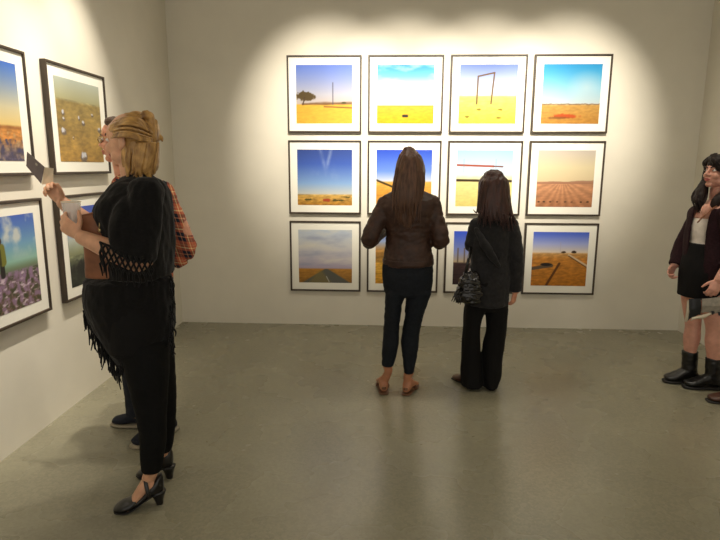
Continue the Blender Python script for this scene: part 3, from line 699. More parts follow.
# ---------------- blonde woman in the fringed shawl
def blonde_woman():
    Y = -3.01; YN = -3.12; YF = -2.90
    root = thing('person', 'blonde woman with twisted-up hair in a long black fringed shawl and heels', 'person', (-.17, Y, 0))
    trunk = [H(112, 167, 300, Y, .18), H(111, 168, 284, Y, .185), H(115, 166, 266, Y, .165), H(117, 165, 248, Y, .15), H(111, 167, 228, Y, .16), H(110, 168, 210, Y, .18), H(114, 165, 195, Y, .19), H(120, 157, 184, Y, .13), H(124, 150, 177, Y, .07)]
    legN = [H(121, 168, 340, Y-.05, .12), H(128, 168, 375, YN+.02, .10), H(134, 166.5, 402, YN+.01, .075), H(138.5, 166, 425, YN, .06), H(140, 166, 440, YN, .06), H(141, 163.5, 457, YN, .052), H(142, 160.8, 471, YN, .04)]
    legF = [H(125, 172, 340, Y+.06, .12), H(135, 174.5, 375, YF-.02, .10), H(145, 175.6, 402, YF, .078), H(149, 175, 422, YF, .062), H(151, 173.5, 438, YF, .055), H(154, 171, 451, YF, .042)]
    k = Vol(); k.loft(legN, ends=(.3, .05), n=24); k.loft(legF, ends=(.3, .05), n=24)
    k.solid('tights', MT['tights'], root, .006, 4, wr(.002, (20, 20, 30), 3))
    # body
    k = Vol(); f = V((-.93, .36, .02)); hc = W(128, 141, Y)
    T, r, fd, u = head(k, hc, f, s=1.02, ears=False)
    k.ell(T(.078, -.02, -.006), (.008, .017, .031), r, fd, u); k.ell(T(-.083, -.052, -.004), (.010, .017, .031), r, fd, u); k.ell(T(-.084, -.046, -.028), (.008, .010, .012), r, fd, u)
    k.tube([W(137, 186, Y+.0), W(133, 168, Y+.0), W(131, 156, Y)], [.062, .056, .056], n=18)
    k.loft(scl(trunk, .9), ends=(.3, .3)); k.loft(scl(legN, .92), ends=(.3, .2)); k.loft(scl(legF, .92), ends=(.3, .2))
    hN, tN = FL(161.5, 503), FL(115.5, 512); hF, tF = FL(171, 477.5), FL(139, 475.0)
    LIFT = .062
    for h, t, st in ((hN, tN, legN), (hF, tF, legF)):
        ff = (t-h).normalized(); foot(k, h+ff*.012, t-ff*.012, lift=LIFT, w=.040)
        k.tube([st[-1][0], h+ff*.05+V((0, 0, LIFT+.075))], [.032, .031], n=16)
    # near arm folded forward over the clutch, far arm raised with the card
    shN, elN, haN = W(146, 192, Y-.17), W(140, 262, Y-.235), W(80, 236.5, Y-.235)
    wrN = elN.lerp(haN, .98)
    k.tube([shN, shN.lerp(elN, .5), elN+V((.01, 0, .01)), elN.lerp(wrN, .3), elN.lerp(wrN, .7), wrN], [.048, .045, .045, .047, .038, .029], n=18)
    dN = V((-.80, .10, .58)).normalized()
    hand(k, wrN+dN*.01, dN, V((.12, 1, .1)), V((.3, 0, 1)), curl=((.5, .85, .5), (.55, .85, .5), (.6, .9, .5), (.65, .9, .5)), s=.92, thumb=(.45, .8, .45))
    shF, elF, wrF = W(130, 194, Y+.17), W(100, 233, Y+.13), W(62.5, 202.5, Y+.08)
    k.tube([shF, shF.lerp(elF, .5), elF, elF.lerp(wrF, .35), wrF], [.052, .048, .045, .044, .029], n=18)
    dF = (W(50, 187, Y+.06)-wrF).normalized()
    hand(k, wrF, dF, V((-.25, -.75, .55)), V((.55, -.1, 1)), curl=((.85, 1.1, .5), (.9, 1.1, .5), (1.0, 1.1, .5), (1.05, 1.1, .5)), s=.88, thumb=(.75, .55, .5))
    k.solid('body', MT['skin'], root, .004, 3)
    face_parts(T, r, fd, u, root, MT['man_hair'])
    heel_shoe(root, V((hN.x, hN.y, 0)), V((tN.x, tN.y, 0)), LIFT); heel_shoe(root, V((hF.x, hF.y, 0)), V((tF.x, tF.y, 0)), LIFT)
    # dress under the shawl
    k = Vol(); k.loft([H(113, 170, 345, Y, .185), H(111, 171, 320, Y, .19)]+[(c, a*.97, b*.95) for c, a, b in trunk[:7]], ends=(.08, .3)); k.solid('dress', MT['black'], root, .007, 4, wr(.004, (10, 10, 12), 1))
    # shawl: upper cape over the shoulders and the hanging long end
    k = Vol()
    k.loft([H(112, 171, 274, Y-.0, .195), H(113, 171, 264, Y-.0, .205), H(112, 170.8, 245, Y, .215), H(109, 169.8, 228, Y, .225), H(100, 169, 213, Y, .228), H(103, 167.5, 203, Y, .225), H(111, 165.5, 193, Y, .205), H(119.5, 160.5, 183, Y, .155), H(126.5, 151, 175.5, Y, .085)], per=6, n=44, ends=(.06, .25))
    for a_, b_, r_ in ((shN, elN, .068),): k.tube([a_+V((0, .012, .004)), a_.lerp(b_, .35), a_.lerp(b_, .7), b_+V((.006, .0, .018))], [.074, .070, .067, .062], n=20, ends=(.8, .5))
    k.tube([W(132, 196, Y-.13), W(127, 216, Y-.20), W(126, 234, Y-.225), W(129, 249, Y-.235)], [.045, .066, .072, .06], n=20)
    def ds(p, a=wr(.008, (15, 15, 5), 2), b=wr(.003, (40, 40, 18), 5)): return a(p)+b(p)
    sw = k.solid('shawl', MT['knit'], root, .006, 9, ds)
    k = Vol()
    def slant(u1, u2, v1, v2, y, ry):
        a, b = W(u1, v1, y), W(u2, v2, y); return ((a+b)/2, (b-a)/2, V((0, ry, 0)))
    k.loft([slant(121, 170, 362, 340, Y-.03, .12), slant(112, 172, 350, 332, Y-.02, .15), slant(103, 173, 335, 322, Y-.01, .17), slant(94, 172.5, 319, 310, Y, .18), slant(88, 172, 305, 299, Y, .185), slant(87, 171.2, 291, 287, Y, .185), slant(87.5, 171, 279, 278, Y, .18)], per=6, n=44, ends=(.05, .1))
    k.solid('shawl_end', MT['knit'], root, .006, 3, ds)
    rnd = random.Random(11)
    def fringe(name, roots, lo, hi, drift, m='knit'):
        kk = Vol()
        for p in roots:
            L = rnd.uniform(lo, hi); q = [V(p)]
            dx, dy = rnd.uniform(-.012, .012)+drift, rnd.uniform(-.012, .012)
            for t in (.33, .66, 1): q.append(V(p)+V((dx*t+rnd.uniform(-.006, .006), dy*t+rnd.uniform(-.006, .006), -L*t)))
            kk.tube(q, [.0045, .004, .0036, .0022], per=3, n=6, ends=(.3, .5))
        o_ = kk.build(name, MT[m], sw, root.location); o_['kind'] = 'stuff'
    SE = [slant(121, 170, 362, 340, Y-.03, .12), slant(112, 172, 350, 332, Y-.02, .15), slant(103, 173, 335, 322, Y-.01, .17), slant(94, 172.5, 319, 310, Y, .18), slant(88, 172, 305, 299, Y, .185)]
    def on(tt, th):
        i = min(int(tt), 3); q = tt-i; c, a, b = [SE[i][m].lerp(SE[i+1][m], q) for m in range(3)]
        return c+a*math.cos(th)*1.0+b*math.sin(th)*1.0
    fringe('long_fringe', [on(t, math.pi+rnd.uniform(-.35, .55)) for t in np.linspace(0, 3.9, 84)], .06, .125, .004)
    fringe('hem_fringe', [on(.0, th)+V((0, 0, .012)) for th in np.linspace(math.pi, 2*math.pi, 46)], .04, .075, 0)
    rs = [W(171.5+rnd.uniform(-2, 1.0), v_, Y+rnd.uniform(-.1, .05)) for v_ in np.linspace(276, 345, 34)]
    fringe('back_fringe', rs, .04, .075, .006)
    # knotted lattice and tassels hanging over the forearm
    k = Vol(); rows = 4; cols = 10
    def node(i, j):
        u_ = 100+(i+.5*(j % 2))*5.6; top = np.interp(u_, (97, 112, 125, 140, 156), (241, 247, 252, 254, 254))
        return W(u_, top+j*5.4, Y-.300+max(0, u_-143)*.006+(.022 if j == 0 else 0)+(.012 if j == rows else 0))
    for j in range(rows):
        for i in range(cols):
            for i2 in ((i, i-1) if j % 2 == 0 else (i, i+1)):
                if 0 <= i2 < cols: k.tube([node(i, j), node(i2, j+1)], .0042, per=2, n=6)
    k.tube([node(i, 0) for i in range(cols)], .005, per=2, n=6)
    for p in [node(i, rows) for i in range(cols)]+[node(0, j) for j in range(rows)]:
        L = rnd.uniform(.03, .06); k.tube([p, p+V((rnd.uniform(-.006, .006), 0, -L*.5)), p+V((rnd.uniform(-.01, .01), 0, -L))], [.0045, .004, .0022], per=3, n=6)
    lo_ = k.build('lattice_fringe', MT['knit'], sw, root.location); lo_['kind'] = 'stuff'
    # hair
    k = Vol()
    k.loft([H(127, 154, 174, Y+.0, .05), H(124.5, 157, 166, Y, .078), H(124, 157.3, 155, Y+.0, .088), H(122.5, 157, 144, Y, .09), H(115, 155.5, 136, Y+.0, .092), H(111, 155, 129, Y, .09), H(114, 153, 123, Y, .08), H(122, 147, 118.5, Y, .05)], per=6, n=40, ends=(.15, .6))
    hb = k.solid('hair', MT['blonde'], root, .0042, 3, lambda p, a=strands(.005, (10, 50, 60), 2), b=strands(.005, (60, 60, 6), 4), zc=W(130, 143, Y).z: a(p) if p.z > zc else b(p))
    k = Vol()
    for i in range(30):                        # strands swept back from the face to the twist
        t = rnd.uniform(0, 1); v0 = 119+t*17; sd = rnd.choice((-1, -1, -1, 1)); yb = .045+.06*math.sin(t*1.5)
        k.tube([W(113.5-2*t+rnd.uniform(-1, 2), v0+2, Y+sd*yb*.85), W(126, v0-2+t*2, Y+sd*(yb+.028)), W(140, v0+t*4, Y+sd*(yb+.024)), W(152, 128+t*14, Y+sd*yb*.6)], [.003, .006, .006, .004], per=5, n=6)
    for i in range(34):                        # loose lower lengths
        t = rnd.uniform(0, 1); u0 = 125.5+t*31; sd = rnd.choice((-1, -1, 1)); yb = .098*math.sqrt(max(.05, 1-((u0-139)/22)**2))
        k.tube([W(u0+2, 143, Y+sd*yb), W(u0+rnd.uniform(-1, 1), 158, Y+sd*yb*1.02), W(u0-1+rnd.uniform(-2, 2), 171, Y+sd*yb*.95), W(u0-1+rnd.uniform(-2.5, 2.5), rnd.uniform(172, 184), Y+sd*yb*.85)], [.005, .0085, .007, .0012], per=4, n=6)
    k.build('strands', MT['blonde'], hb, root.location)
    k = Vol()                                  # twist at the back of the head
    c0 = W(151, 131, Y-.01)
    for i in range(9):
        a0 = i*.7; ctr = c0+V((rnd.uniform(-.014, .004), rnd.uniform(-.03, .03), rnd.uniform(-.05, .055))); rr = rnd.uniform(.020, .028)
        ax = V((rnd.uniform(-.4, .4), 1, rnd.uniform(-.6, .6))).normalized(); e1 = ax.orthogonal().normalized(); e2 = ax.cross(e1)
        k.tube([ctr+e1*rr*math.cos(a0+q)+e2*rr*math.sin(a0+q)+ax*(q*.007-.015) for q in np.linspace(0, 5.2, 9)], [.005, .010, .012, .013, .013, .012, .011, .009, .004], per=3, n=9)
    k.ell(c0+V((0, .01, -.005)), (.030, .055, .062))
    tw = k.solid('hair_twist', MT['blonde'], hb, .0035, 1, strands(.002, (60, 60, 60), 2), org=root.location)

    # what she carries
    BY = Y-.15
    clutch = thing('clutch_bag', 'large tan leather clutch tucked under the blonde woman\'s arm', 'clutch bag', W(98, 277, BY))
    k = Vol()
    k.loft([slant(86.6, 114, 277.5, 278, BY, .022), slant(86.2, 115, 268, 268, BY, .03), slant(86, 116, 250, 250, BY, .036), slant(83, 115.5, 234, 232, BY, .036), slant(78.5, 113.5, 222, 217, BY, .03), slant(78, 110.5, 215.5, 209.5, BY, .014)], per=6, n=36, ends=(.15, .15), ex=4)
    bd = k.solid('bag_body', MT['tan'], clutch, .005, 2, wr(.004, (14, 14, 14), 3))
    k = Vol(); k.tube([W(79, 216, BY-.012), W(94, 213, BY-.018), W(109.5, 209.5, BY-.012)], .0035, n=8); k.build('zip', MT['tan'], clutch)
    k = Vol(); a = W(99.5, 219, BY-.042); k.tube([a, a+V((.002, -.004, -.02)), a+V((-.002, -.004, -.04))], [.004, .0055, .004], flat=.5); k.ell(a+V((-.002, -.004, -.047)), (.006, .004, .009)); k.build('zip_pull', MT['metal'], clutch)
    # clear plastic cup in the near hand
    cc = wrN+dN*.085+V((.002, .055, .040))
    cup = thing('plastic_cup', 'clear plastic cup held in the blonde woman\'s nearer hand', 'cup', cc-V((0, 0, .045)))
    b0 = V(cup.location); k = Vol(); prof = [(.0, 0), (.027, 0), (.0285, .002), (.037, .092), (.0378, .094), (.0362, .094), (.0274, .0035), (.0, .0035)]
    rs = [[b0+V((max(r_, 1e-4)*math.cos(2*math.pi*j/32), max(r_, 1e-4)*math.sin(2*math.pi*j/32), z)) for j in range(32)] for r_, z in prof]
    k.rings(rs, cap=True); k.build('cup_wall', MT['cup'], cup)
    k = Vol(); k.tube([b0+V((.0382*math.cos(a), .0382*math.sin(a), .0945)) for a in np.linspace(0, 2*math.pi, 25)], .0016, per=1, n=6); k.build('rim', MT['paper'], cup)
    # folded card in the raised hand
    YC = Y+.055
    card = thing('folded_card', 'dark purple-grey folded card held up in the blonde woman\'s raised hand', 'card', W(44, 178, YC))
    def sheet(nm, q, m, dy0, dy1, th=.0022):
        a, b, c, d = [W(*p, YC) for p in q]; b = b+V((0, dy1, 0)); c = c+V((0, dy1, 0)); a = a+V((0, dy0, 0)); d = d+V((0, dy0, 0))
        n_ = (b-a).cross(d-a).normalized()*th; kk = Vol()
        kk.v = [tuple(p) for p in (a, b, c, d, a+n_, b+n_, c+n_, d+n_)]; kk.f = [(3, 2, 1, 0), (4, 5, 6, 7), (0, 1, 5, 4), (1, 2, 6, 5), (2, 3, 7, 6), (3, 0, 4, 7)]
        o = kk.build(nm, m, card, smooth=False); o.data.validate(); return o
    sheet('cover', ((27, 151.8), (46.8, 166.8), (43.6, 183.5), (26.2, 166)), MT['card'], .0, -.02)
    sheet('inner_leaf', ((46.6, 167), (51.0, 168.5), (50.5, 183), (44.5, 184.5)), MT['paper'], -.018, .02)
    sheet('printed_mark', ((37.2, 162.8), (39.6, 164.5), (39.2, 166.3), (36.9, 164.6)), MT['paper_grey'], -.0125, -.015)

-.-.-

Exercise goal
Which lines contain "from"? Copy each of them out.

Answer to the exercise
Continue the Blender Python script for this scene: part 3, from line 699. More parts follow.
    for i in range(30):                        # strands swept back from the face to the twist